■ **What you will do**
Output the data below in full, character for character.

■ **Data extract**
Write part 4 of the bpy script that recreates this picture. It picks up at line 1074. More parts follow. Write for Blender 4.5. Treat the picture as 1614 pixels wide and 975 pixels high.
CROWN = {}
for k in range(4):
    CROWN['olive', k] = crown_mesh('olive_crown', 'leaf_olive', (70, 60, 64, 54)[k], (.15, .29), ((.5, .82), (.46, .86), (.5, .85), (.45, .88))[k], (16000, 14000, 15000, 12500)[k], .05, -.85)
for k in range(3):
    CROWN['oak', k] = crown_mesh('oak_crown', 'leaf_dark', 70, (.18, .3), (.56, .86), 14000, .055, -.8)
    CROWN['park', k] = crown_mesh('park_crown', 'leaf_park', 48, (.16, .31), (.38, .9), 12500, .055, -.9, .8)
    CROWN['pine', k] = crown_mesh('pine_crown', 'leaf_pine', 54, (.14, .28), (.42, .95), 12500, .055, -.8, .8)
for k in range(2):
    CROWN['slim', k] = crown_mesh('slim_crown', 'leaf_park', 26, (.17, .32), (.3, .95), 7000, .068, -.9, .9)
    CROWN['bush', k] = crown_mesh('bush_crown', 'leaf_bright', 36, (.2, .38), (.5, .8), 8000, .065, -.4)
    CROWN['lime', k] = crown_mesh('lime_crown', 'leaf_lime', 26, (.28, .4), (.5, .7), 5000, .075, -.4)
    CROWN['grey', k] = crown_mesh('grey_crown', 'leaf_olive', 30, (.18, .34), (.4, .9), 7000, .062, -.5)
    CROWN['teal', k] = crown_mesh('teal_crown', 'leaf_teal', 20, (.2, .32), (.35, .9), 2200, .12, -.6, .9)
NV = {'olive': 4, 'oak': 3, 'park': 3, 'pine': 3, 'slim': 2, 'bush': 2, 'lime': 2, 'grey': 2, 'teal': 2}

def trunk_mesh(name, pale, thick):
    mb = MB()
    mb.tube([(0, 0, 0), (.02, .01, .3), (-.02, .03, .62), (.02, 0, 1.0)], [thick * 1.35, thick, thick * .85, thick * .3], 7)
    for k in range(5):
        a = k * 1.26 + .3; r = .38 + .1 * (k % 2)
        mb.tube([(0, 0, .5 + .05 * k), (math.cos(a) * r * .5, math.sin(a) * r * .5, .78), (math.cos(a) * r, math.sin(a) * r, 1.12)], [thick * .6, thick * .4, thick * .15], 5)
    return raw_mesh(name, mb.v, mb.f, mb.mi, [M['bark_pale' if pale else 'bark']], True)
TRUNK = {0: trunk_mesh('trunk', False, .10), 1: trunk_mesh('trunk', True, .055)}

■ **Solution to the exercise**
Write part 4 of the bpy script that recreates this picture. It picks up at line 1074. More parts follow. Write for Blender 4.5. Treat the picture as 1614 pixels wide and 975 pixels high.
CROWN = {}
for k in range(4):
    CROWN['olive', k] = crown_mesh('olive_crown', 'leaf_olive', (70, 60, 64, 54)[k], (.15, .29), ((.5, .82), (.46, .86), (.5, .85), (.45, .88))[k], (16000, 14000, 15000, 12500)[k], .05, -.85)
for k in range(3):
    CROWN['oak', k] = crown_mesh('oak_crown', 'leaf_dark', 70, (.18, .3), (.56, .86), 14000, .055, -.8)
    CROWN['park', k] = crown_mesh('park_crown', 'leaf_park', 48, (.16, .31), (.38, .9), 12500, .055, -.9, .8)
    CROWN['pine', k] = crown_mesh('pine_crown', 'leaf_pine', 54, (.14, .28), (.42, .95), 12500, .055, -.8, .8)
for k in range(2):
    CROWN['slim', k] = crown_mesh('slim_crown', 'leaf_park', 26, (.17, .32), (.3, .95), 7000, .068, -.9, .9)
    CROWN['bush', k] = crown_mesh('bush_crown', 'leaf_bright', 36, (.2, .38), (.5, .8), 8000, .065, -.4)
    CROWN['lime', k] = crown_mesh('lime_crown', 'leaf_lime', 26, (.28, .4), (.5, .7), 5000, .075, -.4)
    CROWN['grey', k] = crown_mesh('grey_crown', 'leaf_olive', 30, (.18, .34), (.4, .9), 7000, .062, -.5)
    CROWN['teal', k] = crown_mesh('teal_crown', 'leaf_teal', 20, (.2, .32), (.35, .9), 2200, .12, -.6, .9)
NV = {'olive': 4, 'oak': 3, 'park': 3, 'pine': 3, 'slim': 2, 'bush': 2, 'lime': 2, 'grey': 2, 'teal': 2}

def trunk_mesh(name, pale, thick):
    mb = MB()
    mb.tube([(0, 0, 0), (.02, .01, .3), (-.02, .03, .62), (.02, 0, 1.0)], [thick * 1.35, thick, thick * .85, thick * .3], 7)
    for k in range(5):
        a = k * 1.26 + .3; r = .38 + .1 * (k % 2)
        mb.tube([(0, 0, .5 + .05 * k), (math.cos(a) * r * .5, math.sin(a) * r * .5, .78), (math.cos(a) * r, math.sin(a) * r, 1.12)], [thick * .6, thick * .4, thick * .15], 5)
    return raw_mesh(name, mb.v, mb.f, mb.mi, [M['bark_pale' if pale else 'bark']], True)
TRUNK = {0: trunk_mesh('trunk', False, .10), 1: trunk_mesh('trunk', True, .055)}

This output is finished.